The idea was implemented in short order, but fusion centers have had little regulation and oversight. Because of that, their activities largely have gone unnoticed.

Last month, however, the Milwaukee Police Department’s Intelligence Fusion Center was in the news, and its activities are concerning.

Milwaukee is not a prime target for al-Qaida or other international terrorist organizations. Consequently, there is little in the way of terrorist activity to attract the MPD fusion center’s attention.

The center largely is opaque, and only select members of the department have access to it. Those who do, spend their time monitoring the citizens of Milwaukee, not suspected terrorists.

Surveillance is a traditional police tactic. But in the past, surveillance only took place when there was reasonable suspicion to believe crime was afoot.

Today’s world is much different.

The fusion center has begun placing microphones throughout the city of Milwaukee. Those microphones are ultrasensitive. When a shot is fired, a car backfires or a door slams, the microphones detect that sound and route it to the fusion center.

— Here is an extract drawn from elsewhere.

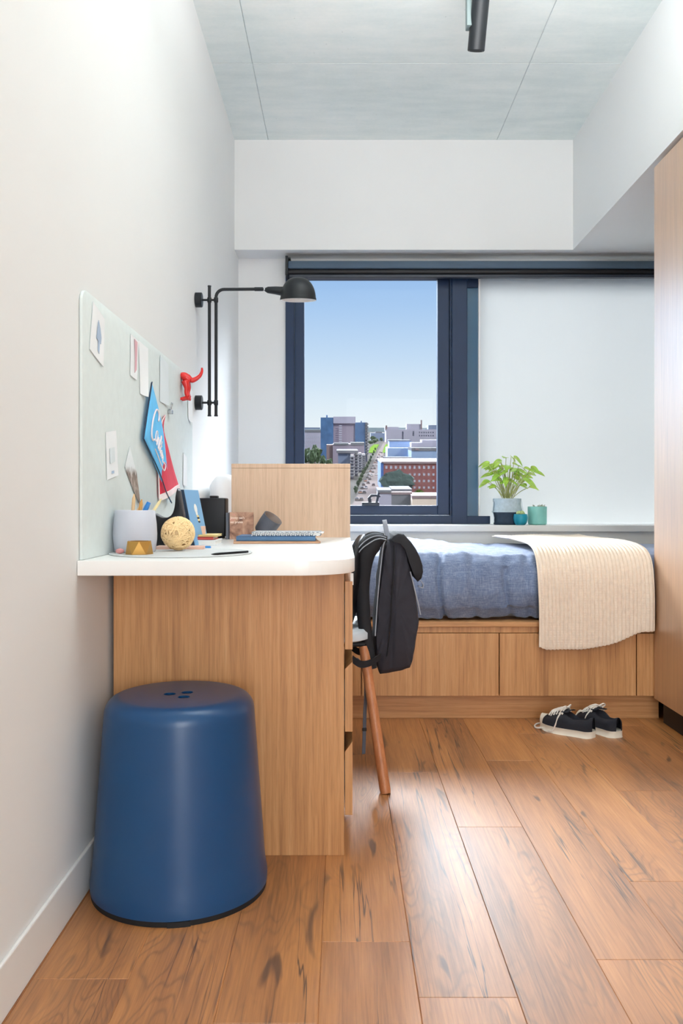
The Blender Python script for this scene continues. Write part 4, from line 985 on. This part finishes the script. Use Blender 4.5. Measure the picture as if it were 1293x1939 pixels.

The microphones are so sensitive that they can pick up ordinary conversations between people talking in public.

Rapid advances in technology are threatening the fabric of the Fourth Amendment. Law enforcement can follow cars with GPS devices and track suspects through their cellphones. Police departments are buying drones that could be used to maintain permanent eyes in the sky.

If microphones are being installed throughout Milwaukee, it only will be a matter of time before cameras become ubiquitous.

The courts are the only real check on this obvious danger, an erosion of privacy under constant and perpetual government surveillance. Now more than ever, courts must tightly restrict the expanding tools that law enforcement seeks to embrace.

Judges would be wise to heed Benjamin Franklin’s warning that those who sacrifice liberty for security deserve neither.